Photos: Bruce Springsteen and The E Street Band Rock CFG Bank Arena Opening

"The Boss" sells out $250-million overhauled downtown arena for its grand debut.

Bruce Springsteen brought his E Street Band to Baltimore over the weekend, kicking off the grand opening of the city’s $250 million renovated CFG Bank Arena to an enthusiastic, adoring, sold-out house.

With a new, reconfigured stage, the historic arena—originally known as the Civic Center—never sounded better, and it proved a hit in terms of a concert-viewing experience. Originally opened in the fall of 1962, the venue has hosted everyone from the Beatles and the Rolling Stones to James Brown, The Jackson 5, and Elvis.

On Saturday night, the Eagles followed Springsteen at the arena—which is owned by the city, but managed and operated by the Los Angeles-based Oak View Group. A major sports and entertainment company, the Oak View Group is leveraging the renovated venue and its contacts in the music industry to bring more “A-list” artists to Baltimore. With Lizzo, Janet Jackson, and Blink-182, among others, all booked in the coming weeks—as well as national comedy acts, a monster truck show, professional wrestling, and “Stars on Ice” figure skating—the arena would appear to be on track to break previous annual attendance records as promised when Oak View began its privately funded renovations a year ago.

Meanwhile, as the 61-year-old arena desperately needed a renovation, Springsteen appeared almost ageless—ripping through 26 songs in an energetic 2.5 hours.

Among the early highlights were a cover of the Commodores’ “Night Shift,” from his most recent album of R&B and soul covers, Only the Strong Survive, and “Hungry Heart” with the local crowd—which stood throughout the entire show—singing the first verse and chorus:

Got a wife and kids in Baltimore, Jack
I went out for a ride and I never went back
Like a river that don’t know where it’s flowing
I took a wrong turn and I just kept going

The only personal exchange between Springsteen and the audience was related to his old friend George Theiss. Springsteen reminisced about their first band, The Castiles, which they started in New Jersey when he was 15 and lasted three years—a long time at that age, he noted. Springsteen talked about visiting Theiss before he passed in 2018, noting that he was now the last member of his teenage band still alive today. He then sang the ballad “Last Man Standing” alone on acoustic guitar.

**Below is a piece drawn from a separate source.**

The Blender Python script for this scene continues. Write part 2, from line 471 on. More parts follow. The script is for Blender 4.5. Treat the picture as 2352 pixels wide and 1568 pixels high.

Springsteen and the legendary E Street Band—featuring Steven Van Zandt, Max Weinberg, Nils Lofgrin, and now Jake Clemons, the nephew of the late Clarence Clemons, on sax—soon kicked back into high gear with “Because the Night,” originally co-written with and for Patti Smith, “She’s the One,” “The Wrecking Ball,” “The Rising,” and “Badlands.”

The seven-song encore got rolling with “Thunder Road” and “Born to Run” and included “Dancing in the Dark” and “Glory Days”—fittingly with the Orioles winning their home opener nearby at Camden Yards just hours earlier.

At 73, with the loss of loved ones and friends—as well as his own mortality clearly on his mind these days—”The Boss” finished with “I’ll See You in My Dreams.”